Ryanair also uses 737s – they’re forever moving stuff in to the hold – either because they’re big or there are 90 already on board. There just isn’t the room.

William

Ps i’ve always had a smooth time at AMS, regardless of airline. I stick to the states airline policy. I’d love to check your Tumi bag. ANd if it was within the rules, then the airline need to be notified so they don’t piss other passengers about next time.

Charles

It conforms. I don’t have the dimensions handy. My experience was probably just a one-off, but I thought it was a relevant data point given John’s story. I did let BA know about it via a post-flight survey they sent.

I was on a Lufthansa A-321 several years ago that pushed back from the gate in Tel Aviv (on our way to Frankfurt) with passengers still in the aisle…..I just thought European airlines did things a little differently at the time!

R. Clark

Very surprised by your experiences – I fly 60+ flights a year with KLM thru AMS and have always found them to be extremely efficient and very polite and professional.
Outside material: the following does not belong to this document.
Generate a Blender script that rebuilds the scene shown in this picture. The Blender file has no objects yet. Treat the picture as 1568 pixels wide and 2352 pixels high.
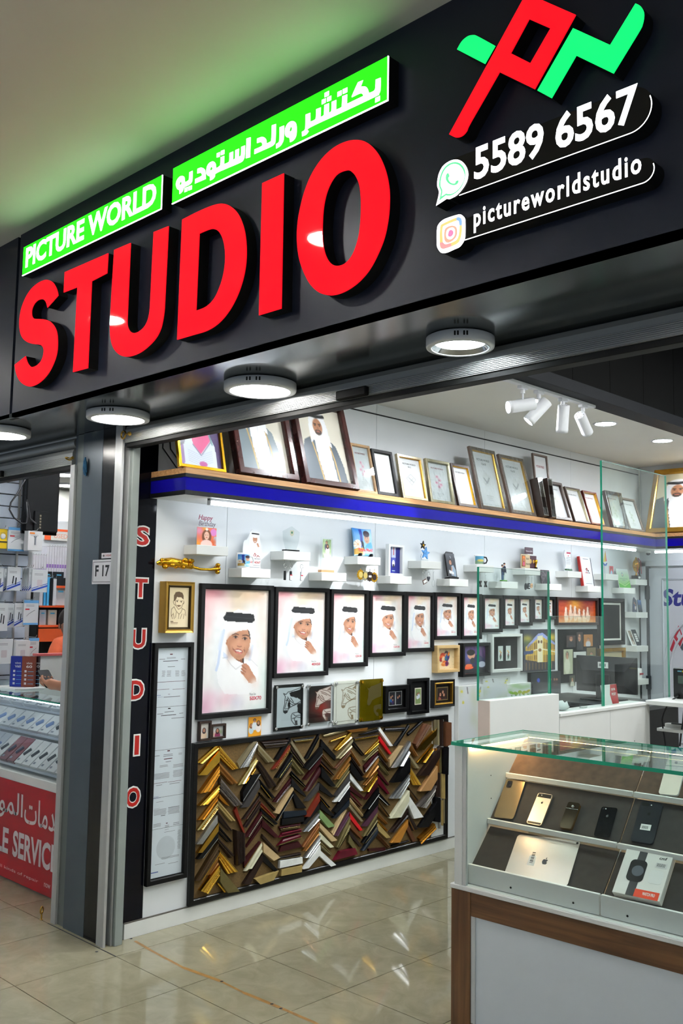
import bpy, math, random
import numpy as np
from mathutils import Vector, Matrix
from mathutils.geometry import tessellate_polygon
random.seed(7)
SC = bpy.context.scene
COL = SC.collection
# ---------------------------------------------------------------- camera, world, exposure
CAM = Vector((4.100, -2.5653, 1.6387))
RC = ((0.7162066476556639, 0.6977115922470771, 0.015702607996256723),
      (-0.057997894479913784, 0.08192751443471813, -0.9949493085652383),
      (-0.6954741419274569, 0.7116785906732037, 0.09914283376860909))
FPX = 2169.18
cd = bpy.data.cameras.new('camera'); cd.sensor_fit = 'HORIZONTAL'; cd.sensor_width = 36.0
cd.lens = 36.0 * FPX / 1568.0; cd.clip_start = .05; cd.clip_end = 60
cam = bpy.data.objects.new('camera', cd); COL.objects.link(cam)
cam.matrix_world = Matrix(((RC[0][0], -RC[1][0], -RC[2][0], CAM.x), (RC[0][1], -RC[1][1], -RC[2][1], CAM.y),
                           (RC[0][2], -RC[1][2], -RC[2][2], CAM.z), (0, 0, 0, 1)))
SC.camera = cam
SC.view_settings.view_transform = 'Standard'; SC.view_settings.look = 'None'
SC.view_settings.exposure = 0.0; SC.view_settings.gamma = 1.0; SC.view_settings.use_curve_mapping = False
w = bpy.data.worlds.new('world'); SC.world = w; w.use_nodes = True
w.node_tree.nodes['Background'].inputs[0].default_value = (.70, .84, 1.0, 1)
w.node_tree.nodes['Background'].inputs[1].default_value = 0.38
# lamp strengths of the place, and of the added fill panels last
L_SOFFIT, L_TUBE, L_DOWN, L_MALL, L_SPOT, L_NEXT, L_FILL = 10.0, 14.0, 290.0, 60.0, 24.0, 42.0, 30.0

# ---------------------------------------------------------------- measuring: a point of the photograph on a known plane of the place
def ray(u, v):
    a, b = (u - 784) / FPX, (v - 1176) / FPX
    return Vector([RC[0][i] * a + RC[1][i] * b + RC[2][i] for i in range(3)])
def on(ax, val, u, v):
    d = ray(u, v); return CAM + d * ((val - CAM[ax]) / d[ax])
def px(c, p): return (c[0] + p[0] / c[2], c[1] + p[1] / c[2])
def oX(u, v, X=0.0): return on(0, X, u, v)
def oY(u, v, Y): return on(1, Y, u, v)
def oZ(u, v, Z): return on(2, Z, u, v)
cA = (20, 560, 6.5333); cB = (230, 440, 4.3556); cC = (580, 310, 4.6118); cD = (40, 390, 4.48); cE = (385, 280, 5.6)
cF = (620, 120, 5.2267); cG = (990, 340, 9.043); cH = (1020, 0, 3.2667); cI = (940, 0, 2.497)
k0 = (0, 980, 4.3556); k5 = (0, 1480, 3.458); k7 = (780, 930, 2.529); k3 = (340, 930, 2.8); k2 = (1080, 1000, 3.213)
k4 = (340, 1310, 4.3556); k6 = (620, 1310, 3.0745); k8 = (1080, 1280, 5.345); k9 = (1040, 1280, 2.97); k10 = (1260, 1400, 7.127)
m1 = (430, 1630, 4.7515); m2 = (730, 1630, 4.7515); n1 = (1380, 1040, 6.532); n2 = (1380, 1400, 6.532); c8 = (1020, 1660, 2.861)
kS = (160, 980, 4.523); kD = (320, 1450, 3.6186)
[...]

The aircraft are always spotless and the service is generally very reliable, with any issues promptly dealt with.

Jim Benner

Couldn’t help but chuckle after reading the carton that your sandwich came in ☺. They brag about how nice they treat their chickens but leave out the fact that they slaughter them for food .
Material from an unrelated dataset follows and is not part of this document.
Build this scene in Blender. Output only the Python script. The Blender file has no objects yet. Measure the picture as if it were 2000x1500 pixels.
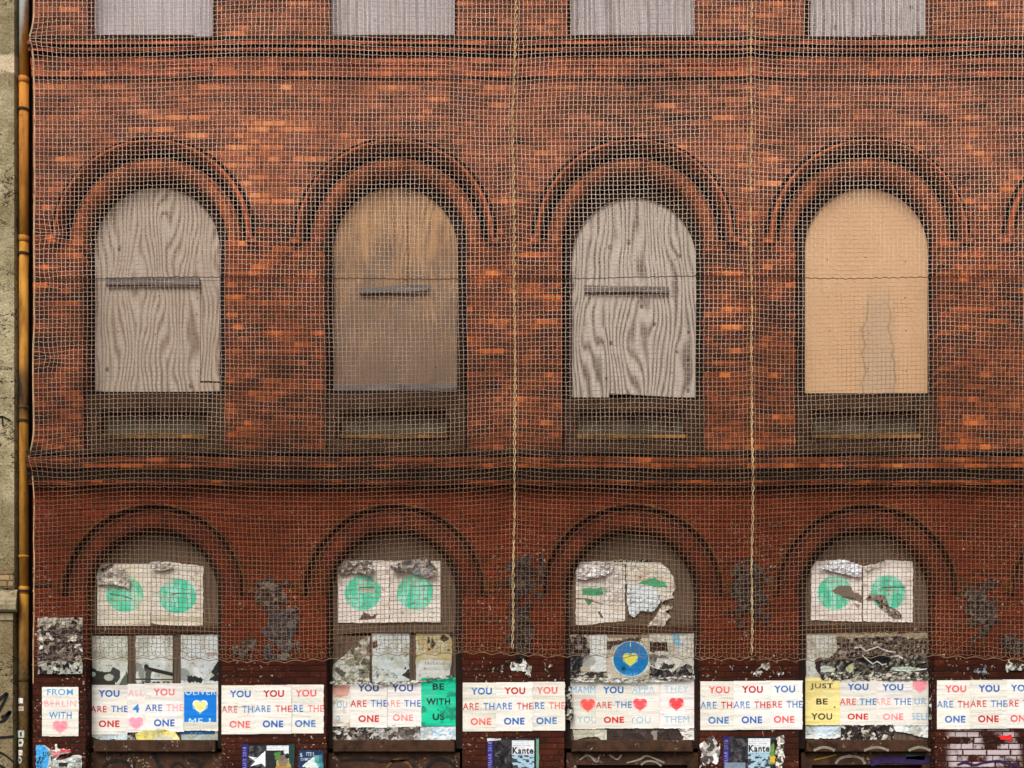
import bpy, math, random
import numpy as np
from mathutils.geometry import tessellate_polygon

# ------------------------------------------------------------------ camera, light, exposure
scene = bpy.context.scene
D, S, Z0 = 11.0, 0.005, 1.75            # metres to the facade, metres per photo pixel on it, eye height
cam_d = bpy.data.cameras.new("camera"); cam = bpy.data.objects.new("camera", cam_d)
scene.collection.objects.link(cam)
cam.location = (0, -D, Z0); cam.rotation_euler = (math.radians(90), 0, 0)
cam_d.sensor_width = 36; cam_d.lens = 36 * D / (2000 * S); cam_d.shift_y = 0.375
cam_d.clip_start = 0.1; cam_d.clip_end = 500
scene.camera = cam

SUN_EL, SUN_AZ = 46.0, 196.0            # azimuth of the light's origin, clockwise from +Y
world = bpy.data.worlds.new("World"); scene.world = world; world.use_nodes = True
wn = world.node_tree; wn.nodes.clear()
sky = wn.nodes.new("ShaderNodeTexSky"); sky.sky_type = 'NISHITA'; sky.sun_disc = False
sky.sun_elevation = math.radians(SUN_EL); sky.sun_rotation = math.radians(SUN_AZ)
sky.air_density = 1.0; sky.dust_density = 4.0; sky.ozone_density = 0.5
hs = wn.nodes.new("ShaderNodeHueSaturation"); hs.inputs['Saturation'].default_value = 0.12   # an overcast sky is grey
bg = wn.nodes.new("ShaderNodeBackground"); bg.inputs['Strength'].default_value = 0.15
wo = wn.nodes.new("ShaderNodeOutputWorld")
wn.links.new(sky.outputs[0], hs.inputs['Color']); wn.links.new(hs.outputs[0], bg.inputs['Color'])
wn.links.new(bg.outputs[0], wo.inputs['Surface'])
sun_d = bpy.data.lights.new("sun", 'SUN'); sun_d.energy = 1.5; sun_d.angle = math.radians(25); sun_d.color = (1, .94, .84)
sun = bpy.data.objects.new("sun", sun_d); scene.collection.objects.link(sun)
sun.rotation_euler = (math.radians(90 - SUN_EL), 0, math.radians(180 - SUN_AZ))
sun.location = (0, -8, 20)
scene.view_settings.view_transform = 'Standard'; scene.view_settings.look = 'None'
scene.view_settings.gamma = 1; scene.view_settings.exposure = 0.38

# ------------------------------------------------------------------ helpers
C = scene.collection
def P(px, py, d=0.0):
    """photo pixel -> metres, for something standing d metres behind the wall face"""
    f = (D + d) / D
    return ((px - 1000) * S * f, d, Z0 + (1500 - py) * S * f)
def W(px, py, d=0.0):
    """wall-face pixel kept square to the wall at depth d"""
    return ((px - 1000) * S, d, Z0 + (1500 - py) * S)
def lin(c):
    c = np.asarray(c, float)
    if c.max() > 1.001: c = c / 255.0
    return np.where(c <= .04045, c / 12.92, ((c + .055) / 1.055) ** 2.4)
def rgba(c): return tuple(lin(c)) + (1,)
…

A good report John, but KLM’s long haul products, hard and soft, far superior to their domestic and intra-European services. Honestly, those are terrible an usually not worth the trouble. A blocked coach seat is not the same as business class seat, anywhere else in the world. IMO, I think KLM should follow the model set by several others and either do it correctly – do don’t do it. (LH has the same situation in Germany and they have yet to improve the situation. If when I can make or take the time, for almost any intra-European trip of up to ~~3,000 km, really prefer to take the train. ) Considering the terminal time and cost, it is usually a wash. I do not know the break-point, but the train is oh so much easier, usually providing great meals and a zero-stress environment. Did I mention that I like most European trains a lot better? They are actually FUN. Why were you and wife not on a train? Why?

Martin Wright

This is the first time I have come across your site and was immediately drawn to the KLM article and have total empathy.I have to say that whilst I fly KLM regularly and hub via AMS there is a strange efficiency that at times doesn’t take into account the people factor. My advice to anyone connecting with KLM in AMS is to check the connection time, take care when you have less than 50 mins as immigration queues are shocking and even if you plead with the ground staff do not expect any favours! As for missed connections and lost luggage – KLM will probably blame you first rather than admit that they are at fault.